Managing Over-scheduling / Over-stimulation
What is the worst thing that would happen if your child didn’t have their technology and/or extracurricular activities to keep them busy? They might just become bored. Boredom is good for kids – I promise! Most of the greatest inventions of our time exist because of boredom (think iPhones). Limit those activities! I did not say none– just limit the time on devices. Kids do not need an after-school activity or club every single day of the week.
If they want to “see which one the like better”, have them research the activities, watch videos, etc. to get a feel for things before you spend your hard earned money or add more to your already overbooked schedule. Kids need to be able to take care of school work, rest, relax, and just be bored. Bored kids become more motivated, more creative, more interesting and have better mental health. So, the next time your sweet one starts complaining about being bored…do nothing, say nothing. Pour yourself another cup of coffee, kick your feet up, and just take time for yourself.
Cultivating Grit and Perseverance
Daily practice is essential to successful mastery of ANY skill, talent, or job.

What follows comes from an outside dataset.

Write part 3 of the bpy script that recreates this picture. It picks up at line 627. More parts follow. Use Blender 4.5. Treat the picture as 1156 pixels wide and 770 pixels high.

We must help our kids learn that failure is just a springboard and perseverance is the key to success. In high school, I hear almost daily that something is too hard, too much work, or that a student is afraid they will fail. This mindset is self-defeating. I highly recommend reading Grit: The Power of Passion & Perseverance by Angela Duckworth (affiliate link), but in the meantime here are some ways to help foster grit in your child:
- Ask your child what is something they want to do, even if it may be hard.
- Let them difficult things and don’t rush in to save them from struggling. Encourage them to think of ways to “solve” their problem.
- Don’t let your child quit. Insist he/she finish what they start (especially if it is hard!).
- Talk frequently about people (famous or not) who overcame great challenges.
- Try acting as a consultant to your child as they navigate life, let them try, fail, and encourage them to try again and again. Work hard not to swoop in and remove all challenges, obstacles, and difficulties.
I can assure you that on any given day, my sweet little family and I are prone to those same, less-than-perfect, scenarios. An ugly truth I’d prefer not be publically known I can assure you. As a teacher, however, I see so students, parents, and entire families in the clutches of despair. I too have felt moments of despair and wondering if I am doing this “parenting thing” right. Some days I’ve got it nailed down. Other days, I’m in tears at the end and saying to myself those famous words spoken by Vivien Leigh in Gone With The Wind, “As God as my witness, as God as my witness they’re not going to lick me…”.
By “they”, I mean fear, negativity, and pressure of being a good mom (and teacher), raising good kids who have everything they need (and want), and grow up to be happy, successful, and wealthy. In all honesty, as long I do my best to keep them well-fed, clothed, educated, and most of all loved unconditionally, I have done my job and I am a good mom. By the way, you are too!